Nello stesso porto si trova anche la Sea Watch 4, nuova nave della tedesca Sea Watch, mentre la Sea Watch 3 si trova in Sicilia, come la Mare Jonio di Mediterranea che si trova a Palermo. L’Ocean Viking dei francesi di Sos Mediterranée è invece ormeggiata a Marsiglia, anch’essa in attesa di poter ripartire. E ora che Alan Kurdi e Aita Mari sono sotto sequestro, della flotta delle ong non resta neanche una nave in grado di svolgere le attività di ricerca e soccorso.

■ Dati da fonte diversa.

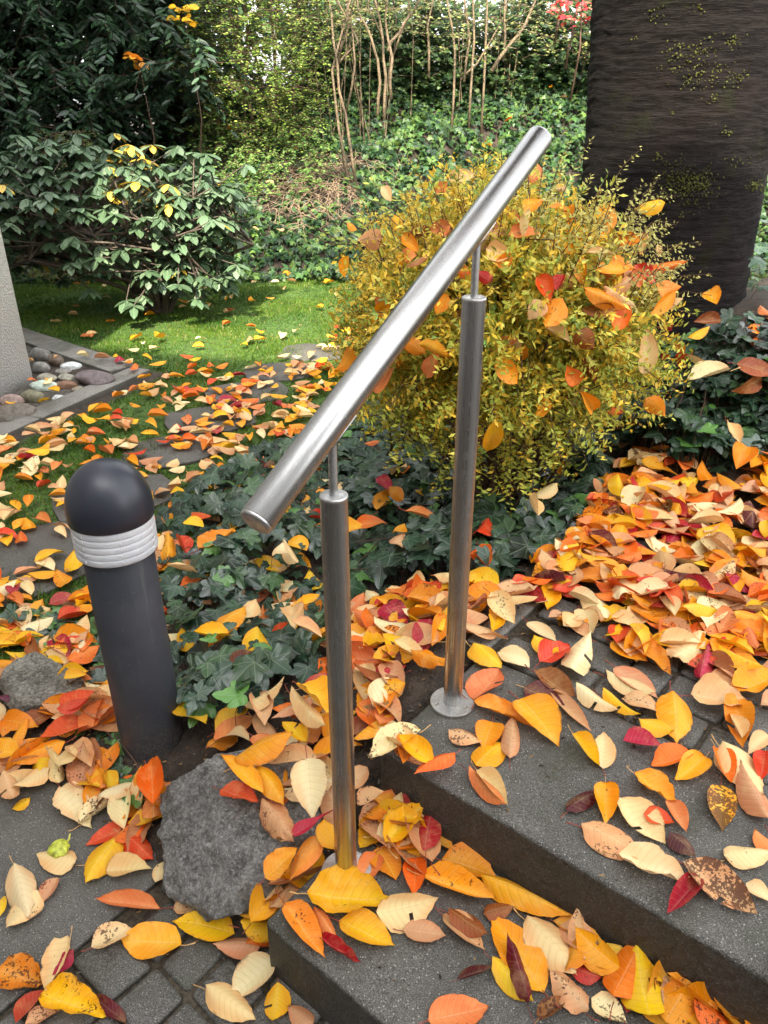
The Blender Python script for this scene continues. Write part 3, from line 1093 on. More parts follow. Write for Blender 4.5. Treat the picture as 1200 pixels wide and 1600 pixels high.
# snap to the true trunk surface
aa = np.arctan2(MP[:, 1] - TY, MP[:, 0] - TX)
zi = np.clip(((MP[:, 2] - .1) / 4.3 * (NV - 1)).round().astype(int), 0, NV - 1)
ai = (np.round(aa / (2 * np.pi) * NU).astype(int)) % NU
MP = V[zi * NU + ai] + rng.normal(0, .004, MP.shape)
mt = (np.array([[0, -.5, 0], [.5, 0, .25], [0, .5, 0], [-.5, 0, .25], [0, 0, .75]]), np.array([[0, 1, 4], [1, 2, 4], [2, 3, 4], [3, 0, 4]]), np.zeros((5, 2)))
n = len(MP)
mc = np.hstack([np.array([.075, .082, .012]) * rng.uniform(.5, 1.6, (n, 1)) * np.array([1, 1, 1.0]), np.ones((n, 1))])
v_, t_, c_, u_ = scatter(mt, MP, frames(rng.normal(0, 1, (n, 3)), MN + rng.normal(0, .3, (n, 3))), rng.uniform(.003, .009, (n, 1)) * np.ones((1, 3)), mc)
obj('moss', mesh_np('moss', v_, t_, c_), M_FOL, tree, smooth=False, kind='stuff')

# limbs and crown above the picture
limbs = []
tips = []
top = Vector((TX - .17, TY, 4.3))
for k_ in range(9):
    a = 2 * math.pi * k_ / 9 + .3
    ln_ = random.uniform(2.2, 3.4)
    pts = [top + Vector((0, 0, -.3))]
    for q in range(1, 6):
        f = q / 5
        pts.append(top + Vector((math.cos(a + .25 * f) * ln_ * f, math.sin(a + .25 * f) * ln_ * f, 1.5 * f - .3 + .3 * math.sin(f * 3))))
    limbs.append((pts, [.17 * (1 - q / 6.5) for q in range(6)]))
    for q in range(2, 6):
        for w in range(3):
            aw = random.uniform(0, 6.28)
            e = pts[q] + Vector((math.cos(aw), math.sin(aw), random.uniform(-.1, .9))) * random.uniform(.6, 1.2)
            limbs.append(([pts[q], pts[q].lerp(e, .5) + Vector((0, 0, .08)), e], [.035, .022, .008]))
            tips.append(e); tips.append(pts[q].lerp(e, .5))
obj('limbs', tubes_mesh('limbs', limbs, 7), M_BARK, tree)


def leaf_template(nl, nc, fold=.1, bend=.05, twist=0.0, wave=.0, seed=0, tipcurl=0.0):
    prof_t = [0, .04, .10, .20, .34, .50, .66, .79, .89, .95, 1.0]
    prof_w = [0.02, .30, .60, .88, 1.0, .97, .83, .58, .28, .10, .0]
    r3 = np.random.default_rng(seed)
    ph = r3.uniform(0, 6.28, 4)
    tl = np.linspace(0, 1, nl + 1)
    us = np.linspace(-1, 1, nc + 1)
    V, U = [], []
    for t in tl:
        w = np.interp(t, prof_t, prof_w) * .5
        for u in us:
            x = u * w
            z = fold * abs(u) ** 1.3 * w * 2 + bend * (t - .5) ** 2 * -4 * -1
            z += wave * math.sin(t * 9 + ph[0] + (1.5 if u > 0 else 0)) * abs(u) ** 2
            z += twist * u * w * (t - .4) * 3
            z += tipcurl * max(0, t - .6) ** 2 * 3
            xx = x + .03 * math.sin(t * 3.2 + ph[1])
            yy = t + (.012 * math.sin(t * 40 + ph[2]) if abs(u) == 1 else 0)
            V.append((xx, yy, z)); U.append((u, t))
    V = np.array(V)
    V[:, 2] -= V[:, 2].min()
    T = []
    n = nc + 1
    for i in range(nl):
        for k in range(nc):
            a = i * n + k
            T.append((a, a + 1, a + n + 1)); T.append((a, a + n + 1, a + n))
    return V, np.array(T), np.array(U)


LOWT = [leaf_template(5, 2, f_, b_, tw, 0, s_) for s_, (f_, b_, tw) in enumerate([(.28, .05, .1), (-.25, -.06, 0), (.12, -.12, .25), (-.12, .1, -.2), (.5, .06, 0)])]
# crown leaves (shade of the tree lies over the steps)
cp = []
for e in tips:
    cp.append(np.array(e) + rng.normal(0, .38, (9, 3)))
cp = np.vstack(cp); n = len(cp)
LC = np.array([srgb(h) for h in ('E9A02E', 'D98A2A', 'C96A24', 'A9A03A', '8E9A34', 'D8B23C')])
cc = np.hstack([LC[rng.integers(0, 6, n)] * .8, np.zeros((n, 1))])
v_, t_, c_, u_ = scatter(LOWT[0], cp, frames(rng.normal(0, 1, (n, 3)), rng.normal(0, .7, (n, 3)) + [0, 0, 1]), rng.uniform(.10, .14, (n, 1)) * np.array([[.55, 1, 1]]), cc)
obj('crown', mesh_np('crown', v_, t_, c_, u_), M_FALLN, tree, kind='stuff')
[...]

«Se l’interesse fosse la sicurezza, come scrive al Guardia costiera, in mare ci sarebbero le navi Sar italiane ed europee. Invece si lascia il compito di salvare le vite alle navi delle ong salvo punirle con controlli pretestuosi per scoraggiare i soccorsi», accusa Sea Watch. Di «intimidazione» e di argomentazioni «grottesche per giustificare il sequestro amministrativo subìto parla la stessa Sea Eye, mentre per Mediterranea i controlli «non devono diventare ossessivo accanimento e, tanto meno, pretesto per penalizzare o addirittura fermare chi salva vite umane».

Il tutto mentre continua a mancare un piano di soccorso europeo lungo quella che è stata definita la rotta più pericolosa del mondo. «I fatti degli ultimi giorni dimostrano che non c’è la volontà degli Stati europei di intervenire in modo strutturale garantendo la vita di chi fugge» commenta Riccardo Gatti, capo missione di Open Arms. «Dopo il decreto che ha chiuso i porti e le omissioni di soccorso che a Pasqua hanno portato alla morte di 12 persone, si fermano ancora una volta le ong che sono le uniche che continuano a difendere i diritti e a denunciare le violazioni che avvengono in mare».